La soprano napolitana Anna Pirozzi volvió a ser la sobresaliente Abigaille que ya encarnó en el mismo escenario hace cuatro años, en mayo de 2015. Deslumbra la proyección y solidez de sus agudos, la afinación y la agilidad en los terribles intervalos que reclama la exigente partitura. También fascina la intensa expresividad que otorga al en todos los sentidos endiablado personaje. La Pirozzi es artista de raza, capaz de salir triunfante de un rol que parece más ideado contra la cantante que para la cantante, y que en este caso adoleció de evidente cortedad en un registro grave en ocasiones incluso inaudible, algo que es más responsabilidad de la escritura tan particular de este Verdi temprano que de la categoría vocal de una soprano que acaso sea la mejor Abigaille posible de la actualidad. ¡Milagros como Ángeles Gulín, poderosa arriba, abajo y en medio, solo se dan de siglo en siglo! El teatro se vino abajo, y con justicia, cuando Anna Pirozzi salió a saludar al final de la función, acompañada por un Superplácido que parecía –en los saludos- tan pletórico como ella.

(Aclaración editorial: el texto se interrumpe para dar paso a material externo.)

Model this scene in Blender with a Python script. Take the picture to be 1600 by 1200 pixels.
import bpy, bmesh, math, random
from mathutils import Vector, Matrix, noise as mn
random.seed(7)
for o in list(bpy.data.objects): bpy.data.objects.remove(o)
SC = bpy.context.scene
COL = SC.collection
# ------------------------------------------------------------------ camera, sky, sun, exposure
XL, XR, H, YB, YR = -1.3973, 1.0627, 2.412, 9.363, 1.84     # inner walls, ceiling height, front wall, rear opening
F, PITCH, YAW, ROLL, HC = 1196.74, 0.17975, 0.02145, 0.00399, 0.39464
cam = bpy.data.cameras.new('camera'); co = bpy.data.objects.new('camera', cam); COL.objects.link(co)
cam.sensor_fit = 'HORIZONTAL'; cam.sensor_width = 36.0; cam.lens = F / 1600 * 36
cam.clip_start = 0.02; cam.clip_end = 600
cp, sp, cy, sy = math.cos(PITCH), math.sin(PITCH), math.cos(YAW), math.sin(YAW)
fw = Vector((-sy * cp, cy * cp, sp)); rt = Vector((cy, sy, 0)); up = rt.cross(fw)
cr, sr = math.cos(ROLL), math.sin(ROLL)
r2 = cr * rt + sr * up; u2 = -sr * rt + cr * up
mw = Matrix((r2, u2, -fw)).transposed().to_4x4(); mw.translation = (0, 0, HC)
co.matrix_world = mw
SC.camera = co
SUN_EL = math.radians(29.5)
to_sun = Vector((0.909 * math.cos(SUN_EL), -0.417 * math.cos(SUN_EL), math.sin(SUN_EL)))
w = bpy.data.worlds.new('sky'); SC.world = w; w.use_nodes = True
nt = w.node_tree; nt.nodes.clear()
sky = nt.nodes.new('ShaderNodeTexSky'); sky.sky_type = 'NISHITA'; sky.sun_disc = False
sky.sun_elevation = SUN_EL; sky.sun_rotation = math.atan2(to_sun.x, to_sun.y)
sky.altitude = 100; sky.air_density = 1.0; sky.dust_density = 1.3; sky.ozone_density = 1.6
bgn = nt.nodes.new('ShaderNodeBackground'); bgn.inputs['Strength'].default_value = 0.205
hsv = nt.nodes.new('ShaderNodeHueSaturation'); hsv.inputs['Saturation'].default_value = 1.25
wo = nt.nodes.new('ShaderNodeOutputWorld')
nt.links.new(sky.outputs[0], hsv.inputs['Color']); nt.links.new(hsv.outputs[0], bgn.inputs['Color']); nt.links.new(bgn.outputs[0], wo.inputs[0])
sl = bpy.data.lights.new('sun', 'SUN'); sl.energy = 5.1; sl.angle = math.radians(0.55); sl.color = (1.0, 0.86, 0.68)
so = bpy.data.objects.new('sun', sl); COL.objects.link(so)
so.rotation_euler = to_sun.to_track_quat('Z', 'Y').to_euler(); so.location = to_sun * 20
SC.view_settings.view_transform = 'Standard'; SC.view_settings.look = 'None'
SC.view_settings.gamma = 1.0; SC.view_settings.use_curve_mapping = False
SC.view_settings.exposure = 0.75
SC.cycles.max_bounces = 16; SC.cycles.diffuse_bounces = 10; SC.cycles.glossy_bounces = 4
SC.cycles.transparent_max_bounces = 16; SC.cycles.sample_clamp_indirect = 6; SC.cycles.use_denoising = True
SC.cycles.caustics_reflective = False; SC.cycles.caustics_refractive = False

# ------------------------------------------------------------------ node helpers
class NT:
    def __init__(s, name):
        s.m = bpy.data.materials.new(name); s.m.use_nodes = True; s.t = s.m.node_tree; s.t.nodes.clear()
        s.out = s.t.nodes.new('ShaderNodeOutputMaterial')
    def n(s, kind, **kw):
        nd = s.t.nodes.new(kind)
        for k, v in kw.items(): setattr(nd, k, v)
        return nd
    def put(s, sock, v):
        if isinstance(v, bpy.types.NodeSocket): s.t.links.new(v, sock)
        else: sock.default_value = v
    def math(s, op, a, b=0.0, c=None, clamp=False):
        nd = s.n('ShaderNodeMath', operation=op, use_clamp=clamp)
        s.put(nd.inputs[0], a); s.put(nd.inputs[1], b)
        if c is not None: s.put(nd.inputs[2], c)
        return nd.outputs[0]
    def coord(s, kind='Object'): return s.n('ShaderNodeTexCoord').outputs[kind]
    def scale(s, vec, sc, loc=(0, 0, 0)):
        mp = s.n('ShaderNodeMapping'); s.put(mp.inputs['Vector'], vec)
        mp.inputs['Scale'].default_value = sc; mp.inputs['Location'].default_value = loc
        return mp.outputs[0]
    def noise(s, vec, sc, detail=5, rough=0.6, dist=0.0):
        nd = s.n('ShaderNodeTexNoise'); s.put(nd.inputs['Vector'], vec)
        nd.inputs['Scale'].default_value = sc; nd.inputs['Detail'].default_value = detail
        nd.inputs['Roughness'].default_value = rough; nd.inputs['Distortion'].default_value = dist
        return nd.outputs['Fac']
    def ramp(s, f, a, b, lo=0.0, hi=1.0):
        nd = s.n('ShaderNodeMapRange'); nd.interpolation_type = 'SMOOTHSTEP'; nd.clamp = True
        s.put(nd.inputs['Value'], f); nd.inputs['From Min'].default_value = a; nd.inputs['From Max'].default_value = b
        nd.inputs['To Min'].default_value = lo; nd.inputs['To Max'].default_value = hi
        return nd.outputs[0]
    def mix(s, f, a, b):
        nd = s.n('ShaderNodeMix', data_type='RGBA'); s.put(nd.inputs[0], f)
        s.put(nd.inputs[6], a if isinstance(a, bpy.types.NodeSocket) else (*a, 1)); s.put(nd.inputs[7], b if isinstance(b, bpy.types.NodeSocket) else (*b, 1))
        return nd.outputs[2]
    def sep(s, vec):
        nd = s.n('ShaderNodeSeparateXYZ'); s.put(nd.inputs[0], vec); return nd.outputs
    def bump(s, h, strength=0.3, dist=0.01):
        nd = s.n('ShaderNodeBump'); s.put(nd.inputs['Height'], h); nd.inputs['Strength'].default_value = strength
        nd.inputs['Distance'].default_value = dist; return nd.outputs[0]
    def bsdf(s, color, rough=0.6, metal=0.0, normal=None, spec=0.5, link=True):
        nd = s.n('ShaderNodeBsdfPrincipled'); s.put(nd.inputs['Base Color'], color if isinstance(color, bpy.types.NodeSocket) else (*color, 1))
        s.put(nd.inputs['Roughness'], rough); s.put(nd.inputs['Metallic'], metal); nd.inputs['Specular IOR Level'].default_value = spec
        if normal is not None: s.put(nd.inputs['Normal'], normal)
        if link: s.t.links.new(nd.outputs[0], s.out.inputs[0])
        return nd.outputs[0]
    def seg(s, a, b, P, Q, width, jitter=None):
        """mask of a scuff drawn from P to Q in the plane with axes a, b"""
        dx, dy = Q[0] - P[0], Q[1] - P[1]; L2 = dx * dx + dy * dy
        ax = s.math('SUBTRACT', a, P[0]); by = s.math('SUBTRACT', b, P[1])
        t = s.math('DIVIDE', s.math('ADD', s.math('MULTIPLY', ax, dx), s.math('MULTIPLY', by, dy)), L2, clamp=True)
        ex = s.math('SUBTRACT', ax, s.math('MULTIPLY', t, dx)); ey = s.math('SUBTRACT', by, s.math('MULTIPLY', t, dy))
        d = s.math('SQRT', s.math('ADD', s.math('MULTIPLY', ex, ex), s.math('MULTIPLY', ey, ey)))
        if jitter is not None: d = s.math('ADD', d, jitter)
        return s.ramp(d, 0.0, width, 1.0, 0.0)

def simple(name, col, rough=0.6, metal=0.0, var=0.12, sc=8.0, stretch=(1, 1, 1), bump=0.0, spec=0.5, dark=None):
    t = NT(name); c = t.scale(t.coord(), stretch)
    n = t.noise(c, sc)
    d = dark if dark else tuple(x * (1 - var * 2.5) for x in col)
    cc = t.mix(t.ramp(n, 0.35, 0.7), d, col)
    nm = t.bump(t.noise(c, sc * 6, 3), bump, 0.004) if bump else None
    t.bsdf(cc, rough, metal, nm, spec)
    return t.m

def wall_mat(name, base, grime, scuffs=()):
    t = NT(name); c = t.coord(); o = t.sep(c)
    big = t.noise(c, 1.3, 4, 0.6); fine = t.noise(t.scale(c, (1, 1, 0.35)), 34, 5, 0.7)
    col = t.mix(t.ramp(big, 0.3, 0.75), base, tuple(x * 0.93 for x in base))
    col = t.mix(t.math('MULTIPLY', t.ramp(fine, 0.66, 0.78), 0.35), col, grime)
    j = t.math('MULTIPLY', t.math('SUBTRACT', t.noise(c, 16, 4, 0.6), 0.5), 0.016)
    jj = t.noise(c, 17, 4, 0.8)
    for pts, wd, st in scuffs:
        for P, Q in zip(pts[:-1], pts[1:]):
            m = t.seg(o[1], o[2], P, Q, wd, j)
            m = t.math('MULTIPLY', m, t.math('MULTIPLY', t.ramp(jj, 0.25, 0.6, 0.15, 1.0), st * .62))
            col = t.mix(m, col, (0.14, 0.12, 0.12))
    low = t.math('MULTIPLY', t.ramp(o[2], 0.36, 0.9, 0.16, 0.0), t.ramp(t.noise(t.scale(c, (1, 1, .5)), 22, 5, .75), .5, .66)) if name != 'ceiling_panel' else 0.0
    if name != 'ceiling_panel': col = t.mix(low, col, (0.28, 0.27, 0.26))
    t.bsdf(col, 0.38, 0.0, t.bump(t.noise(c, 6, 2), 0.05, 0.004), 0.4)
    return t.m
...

Triunfaron también y en toda regla el Cor de la Generalitat, la Orquesta de la Comunitat Valenciana y el maestro alcoyano Jordi Bernàcer, quien firmó una de sus mejores y más vibrantes noches operísticas. Orquesta y coro sonaron tan maravillosamente como de costumbre, animados y concertados por un temperamental Bernàcer cargado de pulso, vitalidad y –como siempre- rigor y conocimiento. Hubo momentos en que tanto ímpetu provocó una excesiva presencia del foso, que, en su generosa brillantez, casi descompensó el equilibrio con la mediocre escena. Desde los primeros compases de la dramática obertura, se sintió el intenso sentido sinfónico que iba a adquirir una representación en la que el Cor de la Generalitat se lució en su importante protagonismo, particularmente en el más que célebre coro Va, pensiero, repetido al final de la función, en un disparate escénico impropio de un teatro europeo y con la intención evidente de hacer cantar al público en plan de los palmeros del vienés Concierto de Año Nuevo. ¡Daba vergüenza ajena este impropio Happy End!
Del resto del reparto, hay que destacar la muy bien trazada Fenena de la competente y prometedora mezzosoprano moscovita Alisa Kolosova, poseedora de una caudalosa voz capaz de dar réplica a la poderosa hermana Abigaille de la Pirozzi. Una y otra brillaron en el terceto del primer acto junto al impecable Ismaele del tenor mexicano Arturo Chacón-Cruz, que volvió a hacer gala de sus radiantes y aparentemente fáciles agudos. El veterano bajo Riccardo Zanellato pareció indispuesto en un Zaccaria para el olvido del que mejor es no escribir nada. Cumplió y bien la soprano pamplonesa Sofia Esparza en el pequeño rol de Anna.
[Fotografía Miguel Lorenzo/Mikel Ponce]
El decepcionante trabajo escénico de Thaddeus Strassberger (Oklahoma, 1976) marca uno de los puntos más bajos de la historia del Palau de les Arts. El director de escena estadounidense se monta una película que argumenta en una rebuscada nota contenida en el programa de mano. En ella trata de establecer “tras una exhaustiva investigación” un supuesto vínculo narrativo entre el conflicto de los hebreos con los asirios y el movimiento “Risorgimento” contemporáneo a Verdi. Y crea así una acción cogida con alfileres de “teatro dentro del teatro”, ambientada con unos ingenuos telones pintados de andar por casa –podría haberse acercado al Liceu de Barcelona para aprender de los recuperados decorados hiperrealistas que diseñó Josep Mestres Cabanes para Aida– y un vestuario típico, tópico, cutre, paródico y etc., más propio de una pueblerina Cabalgata de Reyes Magos o de la vieja fiesta de disfraces del primer ministro canadiense Justin Trudeau que de un teatro de ópera.
La sorpresa final es aún más irritante: cuando ya concluida la ópera y los saludos, se retoma la música para -en plan Godspell– fraternizar hebreos y asirios, moros y cristianos, platea y escena, Mesopotamia, la Scala y hasta el ballet Isabella di Salerno, churras y merinas con el Va, pensiero. Es la culminación –“¡Qué bonito!”, whatsappeó una amiga al crítico encantada con este sonrojante happening de clausura- naïf de algo que, quizá, pueda funcionar en Estados Unidos, pero aquí, en la Vieja Europa, donde todavía se respeta la presunción de inocencia y otros muchos valores madurados en siglos y siglos de una cultura acumulada que arranca ya desde la Mesopotamia que hoy es el devastado Irak –Trío de las Azores-, estas historietas de Tío Sam no debieran tener cabida. Es fácil imaginar que Plácido Domingo, madrileño y mexicano con casa también en Nueva York, hoy prácticamente proscrito en USA, entienda perfectamente, después de vivir lo que está viviendo, los valores de la añeja Europa, que son, precisamente, los mismos que tanto defendió Verdi. En Nabucco y fuera de Nabucco.